Six mois qui ont donc confirmé toutes les analyses de la France Insoumise. Laquelle a réussi le coup de maître de présenter la candidature de Rima Hassan aux élections européennes : la voici convoquée par la police et, désormais, Mathilde Panot. Ces convocations constituent, de la part du gouvernement, une mise hors-la-loi d’un discours de paix seul compatible avec une lutte véritable contre l’antisémitisme, la soumission obligatoire au dogme du « choc des civilisations » qui frappe l’impérialisme du sceau du Bien et la résistance du sceau du Mal. Elles tracent pour l’avenir la ligne de front.

Que ce soit sur la Palestine que s’opère la grande clarification du débat politique français est en un sens aberrant. Le conflit israélo-palestinien serait donc la métonymie de l’ordre du monde. L’indignation face à tout ce que notre monde charrie de pire se focalise sur le drame qui se joue entre la rivière et la mer, là où l’impérialisme, le colonialisme et le racisme forment avec l’antisémitisme un nœud qu’aucun glaive ne pourra jamais trancher et qu’il faudra dénouer. 

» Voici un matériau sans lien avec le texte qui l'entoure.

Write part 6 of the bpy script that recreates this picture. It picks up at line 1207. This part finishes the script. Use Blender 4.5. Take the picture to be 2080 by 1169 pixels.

C’est donc l’Etat, toujours prompt à s’inquiéter de « l’importation du conflit Israélo-Palestinien », qui aura choisi de faire de la Palestine l’épreuve de vérité pour tous les acteurs politiques en France. Si la liberté d’opinion est la condition élémentaire, non négociable, de la démocratie, alors tous ont l’obligation de la défendre quelle que soit leur opinion personnelle. Nous compterons les voix, dans tous les camps, qui défendront Rima Hassan et Mathilde Panot.